A 19 de maio de 2010, há precisamente quatro anos, na sua primeira grande final como jogador do At. Madrid, Tiago deixou o Camp Nou assim, em lágrimas: a sua equipa tinha acabado de ser derrotada pelo Sevilha (2-0), na final da Taça do Rei, com golos de Capel e Jesus Navas. Na altura, uma Taça do Rei parecia o patamar mais alto de ambição permitido aos «colchoneros» e ao seu médio, emprestado pela Juventus, em janeiro desse ano.

No último sábado, porém, o internacional português começou a acertar contas com o destino: as lágrimas que soltou no relvado do Barcelona, após o empate 1-1 que selou o 10º título de campeão do At. Madrid, foram de alegria. Duas semanas depois de completar 33 anos, numa altura em que seria legítimo pensar-se no ocaso de um grande jogador, Tiago Cardoso Mendes iniciou da melhor maneira aquela que pode ser a semana mais rica e decisiva de uma carreira brilhante.



Para já, o médio português tornou-se campeão em três Ligas diferentes, depois dos títulos conquistados em Inglaterra (pelo Chelsea, em 2004/05) e em França (pelo Lyon, em 2005/06 e 2006/07). Faltou-lhe o título italiano, numa experiência pouco feliz em Turim, que coincidiu com uma fase conturbada da vida do clube. Mas é, ainda assim, um feito que no futebol português só tem paralelo com o logrado por Deco (campeão em Espanha, com o Barcelona, em Inglaterra, com o Chelsea, e no Brasil, com o Fluminense).

O «mágico» lusobrasileiro ainda tem um duplo avanço: foi campeão em Portugal, pelo FC Porto (Tiago só venceu a Taça pelo Benfica, em 2004) e, principalmente, sagrou-se campeão europeu em 2004, pelos portistas, e em 2006, pelo Barcelona. Também aí, Tiago terá uma palavra a dizer, no próximo sábado, num estádio da Luz onde já foi feliz: o ajuste de contas com a glória europeia, que lhe faltou nas finais de Liga Europa de 2010 e 2012, onde não pôde atuar, poderá chegar com juros, se o Atletico Madrid completar, diante do Real, a dupla conquista que constituiria uma das maiores proezas – e surpresas - das últimas décadas.

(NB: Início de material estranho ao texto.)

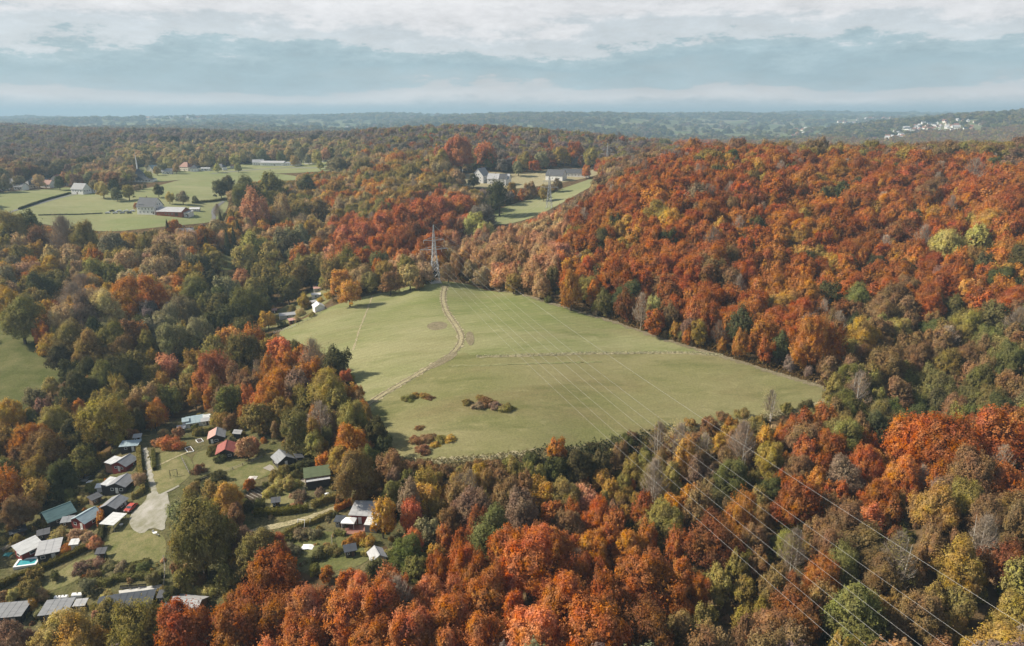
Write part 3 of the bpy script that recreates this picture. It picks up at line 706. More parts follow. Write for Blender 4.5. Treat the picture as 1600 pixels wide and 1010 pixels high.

Ao contrário das consagrações em Inglaterra e em França, conseguidas ao serviço de clubes que faziam figura de favoritos, a vitória «colchonera» na Liga, ao fim de 18 anos, – e perante adversários diretos com orçamentos quatro vezes superiores - tem uma dimensão épica, que faz dela a mais saborosa de todas as que o médio português já conseguiu. Para mais, num jogo em que, ainda na primeira parte, se viu privado das suas maiores figuras - a palavra «estrelas» é inadequada a uma equipa que não as tem. Algo que foi devidamente sublinhado pela ovação tributada pelos adeptos catalães, numa demonstração de grandeza que o treinador Simeone sublinhou no final dos festejos:



A consagração do médio português – que com 23 jogos na Liga e 6 na Liga dos Campeões foi conquistando espaço, e influência, ao longo da temporada nas opções de Simeone – surge na semana em que Paulo Bento vai anunciar os 23 convocados para a campanha da Seleção Nacional no Mundial do Brasil. Uma coincidência que mais reforça o lamento comum à maioria dos adeptos portugueses: frustrado por nunca conseguir estatuto de indiscutível, tanto na era Scolari como na era Queiroz, Tiago renunciou à equipa nacional, cedo de mais, no rescaldo do Mundial sul-africano.

O seu regresso está fora de hipótese para todas as partes, situação que assumiu, com naturalidade e alguma tristeza, depois da eliminação do Chelsea na meia-final da Liga dos Campeões. Na semana de todos os acertos de contas com o destino, vai ficar a faltar-lhe esse, o de uma grande competição de seleções onde atinja plano de destaque. Para já, resta-lhe Lisboa, para o jogo de toda uma vida e a última decisão de uma temporada de ouro, antes de resolver um futuro profissional em aberto – a proposta de renovação com o At. Madrid não é, seguramente, a única que tem entre mãos. E um eventual novo título de campeão, num quarto país, deixá-lo-ia num patamar a que, para além de Deco, apenas Ibrahimovic, Beckham, Robben, Anelka e Sneijder atingiram recentemente.